“Reshaping Vendor Programs with a New Generation of Leadership” Covers Emerging Trends as Featured In the Monitor

Business people in meeting - vendor program discussions

June 15, 2022

Sustaining market relevance is a key challenge for vendor programs with a long history of providing equipment and service suppliers with turn-key financing options. The relationships they cultivated with program partners are rooted in collaboration and the ability to adapt to change, and now a new generation of leadership is driving more change that will reshape the industry in years to come.

Vendor programs are certain to benefit, says Diane Croessmann in this issue of the Monitor published in June 2022. Her article discusses an industry that places significant value on the talent of these incoming leaders, the power of social responsibility and the transition to a digital future.

Croessmann supports clients in developing strategy and competitive alignment for The Alta Group. She has more than 25 years of experience building successful vendor finance programs and is co-author of the Equipment Leasing & Finance Foundation’s recent report titled “The ESG Imperative: Understanding the Opportunities for the Equipment Leasing and Finance Industry.”

It’s important to read her article in the Monitor for those looking for an opportunity to be more deliberate in planning and aligning internal and external objectives among vendor program partners.

Croessmann identified three emerging trends:

  • A new breed of leaders with starkly different generational values and expectations.
  • The emergence of environmental, social and governance (ESG) goals as a necessary component of corporate responsibility.
  • The shift from analog to a more digitally relevant ecosystem.

“New leaders have a heightened awareness of technology, lifestyle agility, sustainability and social responsibility, and they perceive unlimited opportunities to change the end-user experience,” she writes. “They draw on their own experiences to define successful vendor programs.”

Recent regulatory and capital market requirements, meanwhile, have made ESG an imperative topic for boardrooms, investors and customers.

“In many cases, even the best existing vendor relationships will not survive if partner strategies around ESG value creation are not aligned,” Croessmann notes.

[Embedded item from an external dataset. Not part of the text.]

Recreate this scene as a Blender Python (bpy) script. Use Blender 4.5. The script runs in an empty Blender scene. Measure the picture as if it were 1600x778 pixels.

Vendor funding partners may be more specifically evaluated on their ability to support ESG-friendly circular offerings and their willingness to expand portfolios to new ESG equipment classes and service options. Circular offerings minimize waste associated with ineffective utilization and destruction of equipment at the end of a lease period, she writes.

With the potential addition of service management content to equipment transactions, to ensure that equipment maintenance retains a high standard, the extended useful life of that equipment can be leveraged across one or more end users. Fewer natural resources will be utilized to address supply/demand requirements, first-use equipment can be more effectively priced on a pay-per-use or consumption basis, and residual equipment can be transitioned to new or secondary markets.

“Providers of these offerings will be able to demonstrate their commitment to delivering improved asset utilization options to end users and should see equivalent benefits to their overall ESG performance attainment objectives and scores,” Croessmann writes. “With even more focus on these offerings than in the past, vendor partners who are unable to address capabilities for consumption pricing or second market utilization of assets will become increasingly irrelevant.”

The industry’s reliance on technology, meanwhile, shows no sign of slowing down. While digital applications for most equipment financing providers may have started with a focus on electronic signatures, digital platforms are evolving to span the entire ecosystem to include all stakeholders involved in the end-to-end equipment financing process.

Next-generation leaders will push to incorporate technology as a solution to improve business processes and personal flexibility, according to Croessmann. They also demand the use of technology to enhance the end-user experience.

“Although analog systems currently dominate the landscape for equipment leasing systems and applications, the demand for more efficient and user-friendly mobile/digital applications will increase,” she writes. “Hi-tech manufacturers no longer want a low-tech equipment financing platform.  The look and feel of a manufacturer’s brand can be diluted by a vendor partner who is still in an analog world.”